Available data:
## start

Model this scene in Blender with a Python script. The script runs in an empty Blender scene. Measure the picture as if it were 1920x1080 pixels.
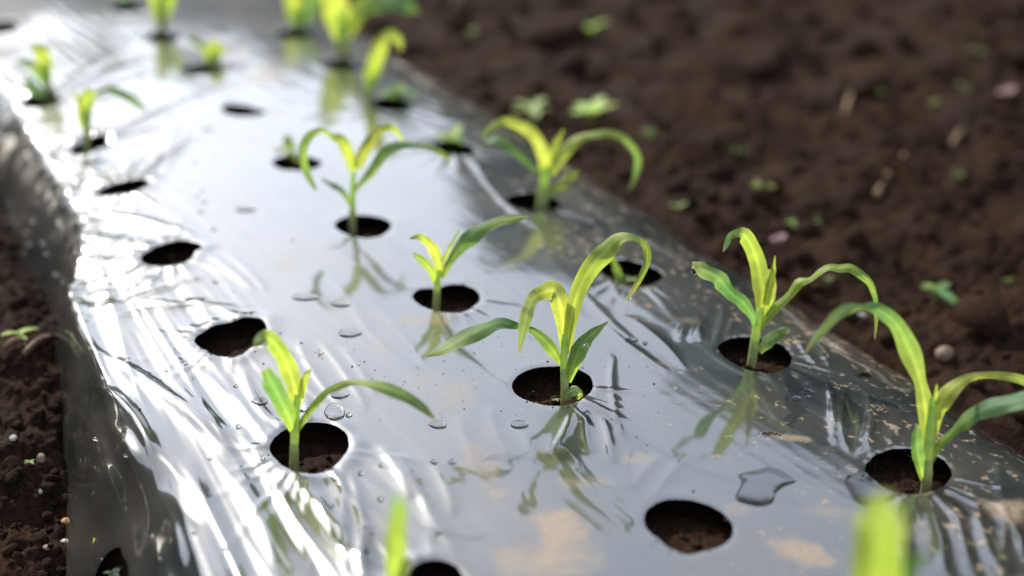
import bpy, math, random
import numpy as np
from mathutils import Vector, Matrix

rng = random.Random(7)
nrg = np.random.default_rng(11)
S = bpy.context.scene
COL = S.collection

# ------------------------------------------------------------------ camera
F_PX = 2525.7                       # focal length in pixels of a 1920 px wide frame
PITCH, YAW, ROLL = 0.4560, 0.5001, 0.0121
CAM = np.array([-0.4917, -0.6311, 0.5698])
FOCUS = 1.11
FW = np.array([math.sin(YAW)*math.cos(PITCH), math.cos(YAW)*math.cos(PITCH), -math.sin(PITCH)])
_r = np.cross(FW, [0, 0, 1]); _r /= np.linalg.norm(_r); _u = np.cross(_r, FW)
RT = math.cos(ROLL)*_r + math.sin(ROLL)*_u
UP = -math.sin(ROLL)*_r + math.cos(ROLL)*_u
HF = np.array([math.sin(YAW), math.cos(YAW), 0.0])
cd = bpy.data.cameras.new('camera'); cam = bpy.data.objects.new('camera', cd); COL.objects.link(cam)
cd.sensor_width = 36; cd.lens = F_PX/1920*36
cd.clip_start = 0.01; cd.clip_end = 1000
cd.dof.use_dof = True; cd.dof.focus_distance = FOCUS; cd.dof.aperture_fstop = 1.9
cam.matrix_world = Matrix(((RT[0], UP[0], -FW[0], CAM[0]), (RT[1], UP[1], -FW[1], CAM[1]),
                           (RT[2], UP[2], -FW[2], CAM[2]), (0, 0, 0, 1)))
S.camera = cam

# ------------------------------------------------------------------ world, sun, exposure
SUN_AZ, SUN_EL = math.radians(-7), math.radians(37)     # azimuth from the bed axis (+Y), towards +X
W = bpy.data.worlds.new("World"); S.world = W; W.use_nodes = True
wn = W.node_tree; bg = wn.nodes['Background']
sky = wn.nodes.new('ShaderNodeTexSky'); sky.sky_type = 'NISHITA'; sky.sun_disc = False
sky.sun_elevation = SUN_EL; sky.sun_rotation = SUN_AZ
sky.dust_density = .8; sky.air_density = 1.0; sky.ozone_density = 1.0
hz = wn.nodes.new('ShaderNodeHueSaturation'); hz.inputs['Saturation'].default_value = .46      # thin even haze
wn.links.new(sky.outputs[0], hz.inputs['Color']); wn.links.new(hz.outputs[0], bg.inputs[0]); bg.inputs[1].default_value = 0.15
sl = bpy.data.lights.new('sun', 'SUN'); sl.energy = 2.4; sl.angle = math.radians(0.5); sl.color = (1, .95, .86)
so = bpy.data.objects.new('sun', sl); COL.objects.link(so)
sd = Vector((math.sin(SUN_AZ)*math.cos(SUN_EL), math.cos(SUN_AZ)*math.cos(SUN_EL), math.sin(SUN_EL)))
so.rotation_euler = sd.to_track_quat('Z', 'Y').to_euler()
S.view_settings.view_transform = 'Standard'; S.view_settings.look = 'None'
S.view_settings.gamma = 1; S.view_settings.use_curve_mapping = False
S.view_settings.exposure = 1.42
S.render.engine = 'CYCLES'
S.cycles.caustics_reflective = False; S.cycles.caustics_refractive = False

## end

Instruction: Copy out each line word for word, please, skipping the images.

Solution:
Model this scene in Blender with a Python script. The script runs in an empty Blender scene. Measure the picture as if it were 1920x1080 pixels.
import bpy, math, random
import numpy as np
from mathutils import Vector, Matrix

rng = random.Random(7)
nrg = np.random.default_rng(11)
S = bpy.context.scene
COL = S.collection

# ------------------------------------------------------------------ camera
F_PX = 2525.7                       # focal length in pixels of a 1920 px wide frame
PITCH, YAW, ROLL = 0.4560, 0.5001, 0.0121
CAM = np.array([-0.4917, -0.6311, 0.5698])
FOCUS = 1.11
FW = np.array([math.sin(YAW)*math.cos(PITCH), math.cos(YAW)*math.cos(PITCH), -math.sin(PITCH)])
_r = np.cross(FW, [0, 0, 1]); _r /= np.linalg.norm(_r); _u = np.cross(_r, FW)
RT = math.cos(ROLL)*_r + math.sin(ROLL)*_u
UP = -math.sin(ROLL)*_r + math.cos(ROLL)*_u
HF = np.array([math.sin(YAW), math.cos(YAW), 0.0])
cd = bpy.data.cameras.new('camera'); cam = bpy.data.objects.new('camera', cd); COL.objects.link(cam)
cd.sensor_width = 36; cd.lens = F_PX/1920*36
cd.clip_start = 0.01; cd.clip_end = 1000
cd.dof.use_dof = True; cd.dof.focus_distance = FOCUS; cd.dof.aperture_fstop = 1.9
cam.matrix_world = Matrix(((RT[0], UP[0], -FW[0], CAM[0]), (RT[1], UP[1], -FW[1], CAM[1]),
                           (RT[2], UP[2], -FW[2], CAM[2]), (0, 0, 0, 1)))
S.camera = cam

# ------------------------------------------------------------------ world, sun, exposure
SUN_AZ, SUN_EL = math.radians(-7), math.radians(37)     # azimuth from the bed axis (+Y), towards +X
W = bpy.data.worlds.new("World"); S.world = W; W.use_nodes = True
wn = W.node_tree; bg = wn.nodes['Background']
sky = wn.nodes.new('ShaderNodeTexSky'); sky.sky_type = 'NISHITA'; sky.sun_disc = False
sky.sun_elevation = SUN_EL; sky.sun_rotation = SUN_AZ
sky.dust_density = .8; sky.air_density = 1.0; sky.ozone_density = 1.0
hz = wn.nodes.new('ShaderNodeHueSaturation'); hz.inputs['Saturation'].default_value = .46      # thin even haze
wn.links.new(sky.outputs[0], hz.inputs['Color']); wn.links.new(hz.outputs[0], bg.inputs[0]); bg.inputs[1].default_value = 0.15
sl = bpy.data.lights.new('sun', 'SUN'); sl.energy = 2.4; sl.angle = math.radians(0.5); sl.color = (1, .95, .86)
so = bpy.data.objects.new('sun', sl); COL.objects.link(so)
sd = Vector((math.sin(SUN_AZ)*math.cos(SUN_EL), math.cos(SUN_AZ)*math.cos(SUN_EL), math.sin(SUN_EL)))
so.rotation_euler = sd.to_track_quat('Z', 'Y').to_euler()
S.view_settings.view_transform = 'Standard'; S.view_settings.look = 'None'
S.view_settings.gamma = 1; S.view_settings.use_curve_mapping = False
S.view_settings.exposure = 1.42
S.render.engine = 'CYCLES'
S.cycles.caustics_reflective = False; S.cycles.caustics_refractive = False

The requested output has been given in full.